A bare stage, an orchestra of 80, a conductor of enormous operatic standing and an expectant and knowledgeable audience of some 2,500 strong would be a daunting prospect for anyone.  But for 11 finalists, this was what they had to face on Sunday evening to stake their claim to one of the prizes on offer in this years’ Operalia competition at London’s Royal Opera House. You would expect that level of examination to sort the wheat from the chaff and so it did. The first three singers came and went with hardly a ripple, until Queensland-born soprano Kiandra Howarth arrived and filled the stage with her performance of Juliette’s aria Amour, ranime mon courage from Gounod’s Roméo et Juliette.

“My purpose in Operalia is to help identify not only the best voices of today, but also to discover those singers whose personalities, characters and powers of interpretation show that they have the potential to become complete artists,” says conductor and inspiration behind the competition, Plácido Domingo. It was that ability to communicate beyond the orchestra that made the difference for Howarth and won her the Culturarte prize of US $10,000.
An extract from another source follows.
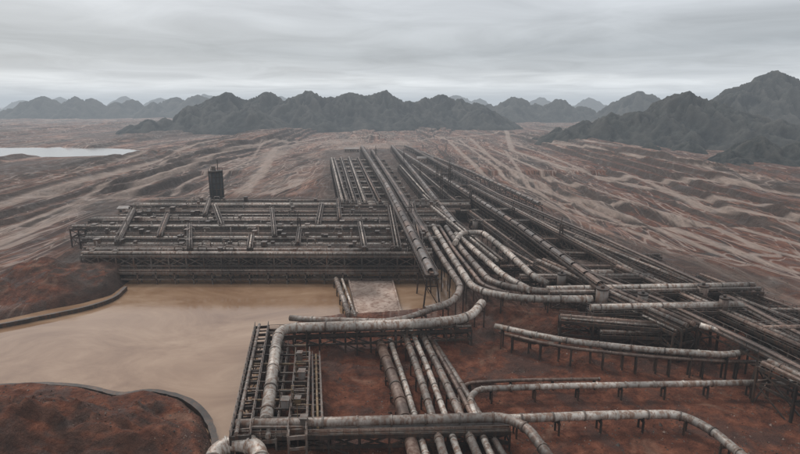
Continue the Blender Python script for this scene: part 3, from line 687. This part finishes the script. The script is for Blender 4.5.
ns=nn('ShaderNodeTexNoise'); ns.inputs['Scale'].default_value=.8; ns.inputs['Detail'].default_value=8; ns.inputs['Roughness'].default_value=.56; ns.inputs['Distortion'].default_value=.7; ll(cmb.outputs[0],ns.inputs['Vector'])
ns2=nn('ShaderNodeTexNoise'); ns2.inputs['Scale'].default_value=.28; ns2.inputs['Detail'].default_value=3; ll(cmb.outputs[0],ns2.inputs['Vector'])
el=wm('ADD',sx3.outputs[2],wm('MULTIPLY',wm('SUBTRACT',ns2.outputs[0],.5),.06))
rp=nn('ShaderNodeValToRGB'); ll(el,rp.inputs[0]); e=rp.color_ramp.elements
st=[(0.0,(.70,.74,.77)),(.038,(.92,.95,.97)),(.054,(.58,.61,.64)),(.085,(.42,.45,.48)),(.12,(.49,.515,.54)),(.2,(.60,.62,.645)),(1,(1.1,1.12,1.14))]
while len(e)<len(st): e.new(.5)
for q,(p_,c_) in zip(e,st): q.position=p_; q.color=(*c_,1)
mr=nn('ShaderNodeMapRange'); mr.inputs[1].default_value=.35; mr.inputs[2].default_value=.65; mr.inputs[3].default_value=.77; mr.inputs[4].default_value=1.18; ll(wm('ADD',wm('MULTIPLY',ns.outputs[0],.6),wm('MULTIPLY',ns2.outputs[0],.4)),mr.inputs[0])
vm=nn('ShaderNodeVectorMath'); vm.operation='SCALE'; ll(rp.outputs[0],vm.inputs[0]); ll(mr.outputs[0],vm.inputs[3]); ll(vm.outputs[0],bg2.inputs[0]); bg2.inputs[1].default_value=1.0
ll(bg.outputs[0],add.inputs[0]); ll(bg2.outputs[0],add.inputs[1]); ll(add.outputs[0],out.inputs[0])
sd=bpy.data.lights.new('sun','SUN'); sd.energy=1.5; sd.angle=math.radians(12); sd.color=(1,.97,.93); so=bpy.data.objects.new('sun',sd); bpy.context.scene.collection.objects.link(so)
el_,az=math.radians(50),math.radians(-40); dv=Vector((math.sin(az)*math.cos(el_),math.cos(az)*math.cos(el_),math.sin(el_))); so.rotation_euler=dv.to_track_quat('Z','Y').to_euler()
cd=bpy.data.cameras.new('camera'); cd.lens=24; cd.sensor_width=36; cd.clip_end=40000; cd.clip_start=.5
co=bpy.data.objects.new('camera',cd); co.location=(0,0,CH); co.rotation_euler=(math.pi/2-PT,0,0); bpy.context.scene.collection.objects.link(co); bpy.context.scene.camera=co
vs=bpy.context.scene.view_settings; vs.view_transform='Standard'; vs.look='None'; vs.exposure=0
Howarth, who hit the headlines last December when she stepped into the lead role of Adina in the Royal Opera House’s production of Donizetti’s L’Elisir d’Amore, was of course delighted. “To have just finished my Young Artists Programme here and won this prize all in the same week is just fantastic,” she said afterwards. “But what I have got most from this experience has been the opportunity to work with such wonderful and inspiring people.”
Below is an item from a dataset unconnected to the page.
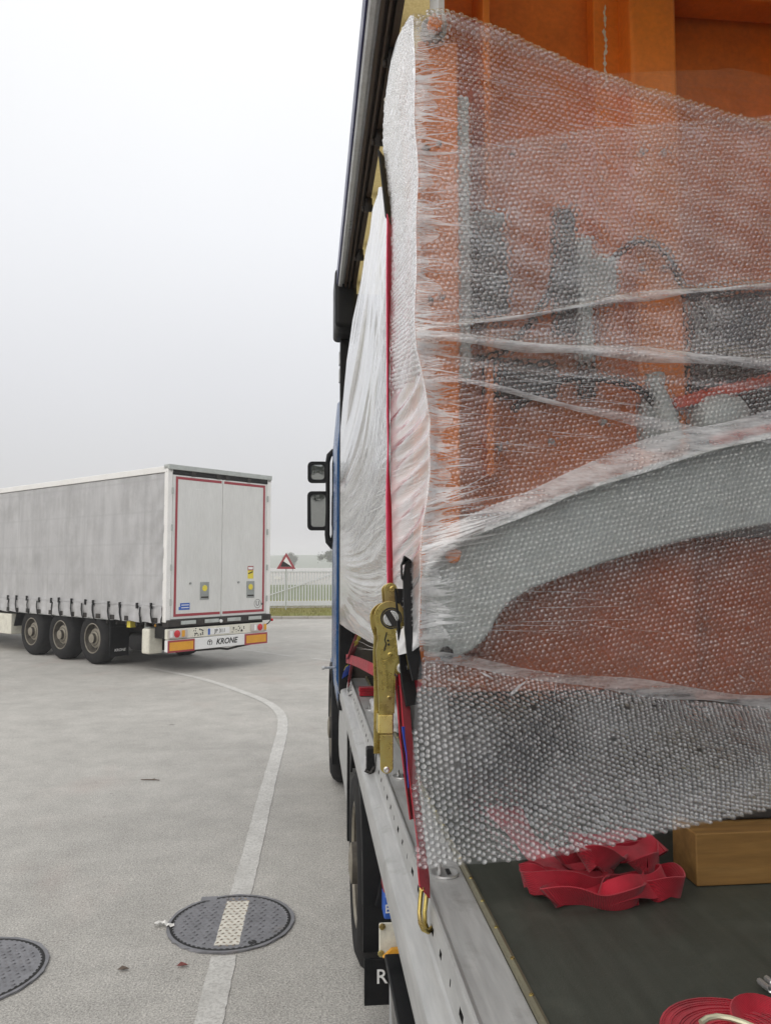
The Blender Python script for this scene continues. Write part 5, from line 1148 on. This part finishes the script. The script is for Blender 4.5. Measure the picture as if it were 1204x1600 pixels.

There are two winners of the opera competition, one male and one female and these were respectively Romanian tenor Ioan Hotea, 25 and Norwegian soprano Lise Davidsen, 28. It might be an over-simplification to suggest amid such exalted company the old music competition adage: “it’s the song that counts”, but Hotea delivered the nine top Cs required of Tonio’s aria Ah, mes amis from Donizetti’s La Fille du Régiment with such precision that it would hard for him not to have been given a prize. As for Davidsen, the only singer to tackle an aria with any real weight – in this case Dich, teure Halle from Wagner’s Tannhäuser – had the audience cheering despite a somewhat static performance.

Not that I would want to take anything away from any of these performers – they were uniformly excellent and at this level of competition there are fine lines separating the very best. But for me, the stand-out performance of the evening came from Hye Sang Park, a South Korean soprano who sang Il dolce suono from Donizetti’s Lucia di Lammermoor with grace, ease, tone and precision, all at the same time. She went on to win the Zarzuela prize and came second in the overall female competition netting her some US $30,000 for the week’s work, so she should be well satisfied.

Special mention should also be made of 27-year-old tenor Darren Pene Pati, a Somoan born Aucklander and one third of popular vocal trio Sol3 Mio. He came second in the male competition and also won the male Audience prize. He certainly got my vote. No top Cs, but he delivered Tombe degli avi miei from Lucia di Lammermoor with the power and ease reminiscent of a young Luciano Pavarotti.

The full list of prizes and winners:

First Prizes of US $30,000 – Ioan Hotea, Romania/Lise Davidsen, Norway

Second Prizes of US $20,000 – Darren Pene Pati, New Zealand/Hye Sang Park, South Korea

Third Prizes of US $10,000 – Edward Parks, USA/Noluvuyiso Mpofu, South Africa

Birgit Nilsson Prize of US $15,000 – Lise Davidsen, Norway

The Pepita Embil Domingo Prize of Zarzuela of US $10,000 – Hye Sang Park, South Korea

The Don Plácido Domingo, Sr., Prize of Zarzuela of US $10,000 – Ioan Hotea, Romania

Audience Prizes, Rolex Wristwatch – Darren Pene Pati, New Zealand/Lise Davidsen, Norway

The Culturarte Prize of US $ 10,000 – Kiandra Howarth, Australia

Founded in 1993 with the aim of discovering promising young opera singers, Operalia is hosted by a different city every year and surprisingly this was its first year at the Royal Opera House, London. The preliminary rounds took place over the preceding three days with contestants performing in front of an international jury including representation from the opera houses of Chicago and New York, Bayreuth, Bordeaux, London, Madrid, Monte Carlo, Paris, Verona and Santiago. Plácido Domingo himself does not vote, but conducted the final and is present throughout the competition to offer guidance on artistic and career development for each participant. An excellent opportunity for young opera singers, long may it continue.